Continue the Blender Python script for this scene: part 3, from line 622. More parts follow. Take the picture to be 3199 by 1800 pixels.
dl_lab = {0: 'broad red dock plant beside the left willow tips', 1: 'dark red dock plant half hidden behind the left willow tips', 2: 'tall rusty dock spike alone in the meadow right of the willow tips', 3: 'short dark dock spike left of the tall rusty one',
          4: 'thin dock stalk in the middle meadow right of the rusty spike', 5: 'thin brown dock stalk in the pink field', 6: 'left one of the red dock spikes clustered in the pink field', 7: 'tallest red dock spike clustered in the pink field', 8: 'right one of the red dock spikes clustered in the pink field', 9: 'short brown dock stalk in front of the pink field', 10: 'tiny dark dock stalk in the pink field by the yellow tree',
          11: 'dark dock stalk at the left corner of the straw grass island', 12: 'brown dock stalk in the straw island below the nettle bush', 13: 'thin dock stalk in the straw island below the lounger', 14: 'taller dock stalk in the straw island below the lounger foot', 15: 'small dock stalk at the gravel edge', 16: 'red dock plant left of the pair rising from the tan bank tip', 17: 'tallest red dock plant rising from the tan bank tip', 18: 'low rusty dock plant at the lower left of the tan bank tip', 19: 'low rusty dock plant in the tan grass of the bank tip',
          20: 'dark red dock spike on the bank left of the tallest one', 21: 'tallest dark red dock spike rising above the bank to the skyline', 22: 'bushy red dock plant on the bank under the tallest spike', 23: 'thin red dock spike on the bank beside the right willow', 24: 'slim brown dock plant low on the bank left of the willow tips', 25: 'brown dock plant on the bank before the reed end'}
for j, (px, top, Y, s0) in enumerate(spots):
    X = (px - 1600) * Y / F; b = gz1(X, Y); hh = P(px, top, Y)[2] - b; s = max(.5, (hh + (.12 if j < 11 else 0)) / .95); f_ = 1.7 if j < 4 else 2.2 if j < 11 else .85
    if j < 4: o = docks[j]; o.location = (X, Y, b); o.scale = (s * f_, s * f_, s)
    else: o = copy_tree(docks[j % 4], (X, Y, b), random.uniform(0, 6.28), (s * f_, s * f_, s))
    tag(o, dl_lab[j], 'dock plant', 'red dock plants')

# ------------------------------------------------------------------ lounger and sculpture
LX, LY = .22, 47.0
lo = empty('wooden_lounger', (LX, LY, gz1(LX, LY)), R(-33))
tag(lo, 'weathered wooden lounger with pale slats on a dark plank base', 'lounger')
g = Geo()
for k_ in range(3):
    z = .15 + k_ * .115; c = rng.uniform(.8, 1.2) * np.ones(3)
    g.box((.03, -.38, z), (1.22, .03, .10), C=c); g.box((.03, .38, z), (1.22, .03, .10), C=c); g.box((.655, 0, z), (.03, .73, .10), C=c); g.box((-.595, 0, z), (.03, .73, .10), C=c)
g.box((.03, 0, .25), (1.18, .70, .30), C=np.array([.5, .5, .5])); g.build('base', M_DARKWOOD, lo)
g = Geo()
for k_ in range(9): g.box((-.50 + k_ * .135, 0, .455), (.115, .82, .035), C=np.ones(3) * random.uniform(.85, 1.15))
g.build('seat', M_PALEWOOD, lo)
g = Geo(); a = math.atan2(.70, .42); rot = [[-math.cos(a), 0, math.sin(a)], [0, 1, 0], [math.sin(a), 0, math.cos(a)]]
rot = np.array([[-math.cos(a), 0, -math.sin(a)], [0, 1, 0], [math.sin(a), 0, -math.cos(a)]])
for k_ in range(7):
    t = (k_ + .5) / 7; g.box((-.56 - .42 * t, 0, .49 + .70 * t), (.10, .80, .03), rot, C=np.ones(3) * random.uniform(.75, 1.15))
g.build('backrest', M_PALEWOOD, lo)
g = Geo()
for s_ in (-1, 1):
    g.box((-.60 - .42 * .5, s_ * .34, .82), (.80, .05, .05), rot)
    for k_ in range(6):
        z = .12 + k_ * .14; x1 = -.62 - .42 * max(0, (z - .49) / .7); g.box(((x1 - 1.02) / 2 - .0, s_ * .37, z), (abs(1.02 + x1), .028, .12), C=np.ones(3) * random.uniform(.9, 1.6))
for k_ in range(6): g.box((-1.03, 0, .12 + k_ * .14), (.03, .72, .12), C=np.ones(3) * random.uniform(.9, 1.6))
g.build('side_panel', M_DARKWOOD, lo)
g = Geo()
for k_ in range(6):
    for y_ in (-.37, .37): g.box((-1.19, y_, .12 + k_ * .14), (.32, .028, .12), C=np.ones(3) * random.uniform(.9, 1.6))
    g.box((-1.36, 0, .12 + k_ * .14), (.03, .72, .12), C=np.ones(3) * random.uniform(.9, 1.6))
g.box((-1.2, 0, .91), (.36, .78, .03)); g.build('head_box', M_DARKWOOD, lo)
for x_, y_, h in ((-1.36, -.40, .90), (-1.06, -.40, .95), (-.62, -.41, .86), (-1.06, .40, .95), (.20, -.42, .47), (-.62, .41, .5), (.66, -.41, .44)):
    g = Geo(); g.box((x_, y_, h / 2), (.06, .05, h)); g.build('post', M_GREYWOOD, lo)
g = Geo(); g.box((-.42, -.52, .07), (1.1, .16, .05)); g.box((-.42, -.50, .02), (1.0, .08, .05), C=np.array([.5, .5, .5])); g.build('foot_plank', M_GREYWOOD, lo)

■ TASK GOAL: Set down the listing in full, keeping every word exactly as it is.

■ ANSWER BELOW:
Continue the Blender Python script for this scene: part 3, from line 622. More parts follow. Take the picture to be 3199 by 1800 pixels.
dl_lab = {0: 'broad red dock plant beside the left willow tips', 1: 'dark red dock plant half hidden behind the left willow tips', 2: 'tall rusty dock spike alone in the meadow right of the willow tips', 3: 'short dark dock spike left of the tall rusty one',
          4: 'thin dock stalk in the middle meadow right of the rusty spike', 5: 'thin brown dock stalk in the pink field', 6: 'left one of the red dock spikes clustered in the pink field', 7: 'tallest red dock spike clustered in the pink field', 8: 'right one of the red dock spikes clustered in the pink field', 9: 'short brown dock stalk in front of the pink field', 10: 'tiny dark dock stalk in the pink field by the yellow tree',
          11: 'dark dock stalk at the left corner of the straw grass island', 12: 'brown dock stalk in the straw island below the nettle bush', 13: 'thin dock stalk in the straw island below the lounger', 14: 'taller dock stalk in the straw island below the lounger foot', 15: 'small dock stalk at the gravel edge', 16: 'red dock plant left of the pair rising from the tan bank tip', 17: 'tallest red dock plant rising from the tan bank tip', 18: 'low rusty dock plant at the lower left of the tan bank tip', 19: 'low rusty dock plant in the tan grass of the bank tip',
          20: 'dark red dock spike on the bank left of the tallest one', 21: 'tallest dark red dock spike rising above the bank to the skyline', 22: 'bushy red dock plant on the bank under the tallest spike', 23: 'thin red dock spike on the bank beside the right willow', 24: 'slim brown dock plant low on the bank left of the willow tips', 25: 'brown dock plant on the bank before the reed end'}
for j, (px, top, Y, s0) in enumerate(spots):
    X = (px - 1600) * Y / F; b = gz1(X, Y); hh = P(px, top, Y)[2] - b; s = max(.5, (hh + (.12 if j < 11 else 0)) / .95); f_ = 1.7 if j < 4 else 2.2 if j < 11 else .85
    if j < 4: o = docks[j]; o.location = (X, Y, b); o.scale = (s * f_, s * f_, s)
    else: o = copy_tree(docks[j % 4], (X, Y, b), random.uniform(0, 6.28), (s * f_, s * f_, s))
    tag(o, dl_lab[j], 'dock plant', 'red dock plants')

# ------------------------------------------------------------------ lounger and sculpture
LX, LY = .22, 47.0
lo = empty('wooden_lounger', (LX, LY, gz1(LX, LY)), R(-33))
tag(lo, 'weathered wooden lounger with pale slats on a dark plank base', 'lounger')
g = Geo()
for k_ in range(3):
    z = .15 + k_ * .115; c = rng.uniform(.8, 1.2) * np.ones(3)
    g.box((.03, -.38, z), (1.22, .03, .10), C=c); g.box((.03, .38, z), (1.22, .03, .10), C=c); g.box((.655, 0, z), (.03, .73, .10), C=c); g.box((-.595, 0, z), (.03, .73, .10), C=c)
g.box((.03, 0, .25), (1.18, .70, .30), C=np.array([.5, .5, .5])); g.build('base', M_DARKWOOD, lo)
g = Geo()
for k_ in range(9): g.box((-.50 + k_ * .135, 0, .455), (.115, .82, .035), C=np.ones(3) * random.uniform(.85, 1.15))
g.build('seat', M_PALEWOOD, lo)
g = Geo(); a = math.atan2(.70, .42); rot = [[-math.cos(a), 0, math.sin(a)], [0, 1, 0], [math.sin(a), 0, math.cos(a)]]
rot = np.array([[-math.cos(a), 0, -math.sin(a)], [0, 1, 0], [math.sin(a), 0, -math.cos(a)]])
for k_ in range(7):
    t = (k_ + .5) / 7; g.box((-.56 - .42 * t, 0, .49 + .70 * t), (.10, .80, .03), rot, C=np.ones(3) * random.uniform(.75, 1.15))
g.build('backrest', M_PALEWOOD, lo)
g = Geo()
for s_ in (-1, 1):
    g.box((-.60 - .42 * .5, s_ * .34, .82), (.80, .05, .05), rot)
    for k_ in range(6):
        z = .12 + k_ * .14; x1 = -.62 - .42 * max(0, (z - .49) / .7); g.box(((x1 - 1.02) / 2 - .0, s_ * .37, z), (abs(1.02 + x1), .028, .12), C=np.ones(3) * random.uniform(.9, 1.6))
for k_ in range(6): g.box((-1.03, 0, .12 + k_ * .14), (.03, .72, .12), C=np.ones(3) * random.uniform(.9, 1.6))
g.build('side_panel', M_DARKWOOD, lo)
g = Geo()
for k_ in range(6):
    for y_ in (-.37, .37): g.box((-1.19, y_, .12 + k_ * .14), (.32, .028, .12), C=np.ones(3) * random.uniform(.9, 1.6))
    g.box((-1.36, 0, .12 + k_ * .14), (.03, .72, .12), C=np.ones(3) * random.uniform(.9, 1.6))
g.box((-1.2, 0, .91), (.36, .78, .03)); g.build('head_box', M_DARKWOOD, lo)
for x_, y_, h in ((-1.36, -.40, .90), (-1.06, -.40, .95), (-.62, -.41, .86), (-1.06, .40, .95), (.20, -.42, .47), (-.62, .41, .5), (.66, -.41, .44)):
    g = Geo(); g.box((x_, y_, h / 2), (.06, .05, h)); g.build('post', M_GREYWOOD, lo)
g = Geo(); g.box((-.42, -.52, .07), (1.1, .16, .05)); g.box((-.42, -.50, .02), (1.0, .08, .05), C=np.array([.5, .5, .5])); g.build('foot_plank', M_GREYWOOD, lo)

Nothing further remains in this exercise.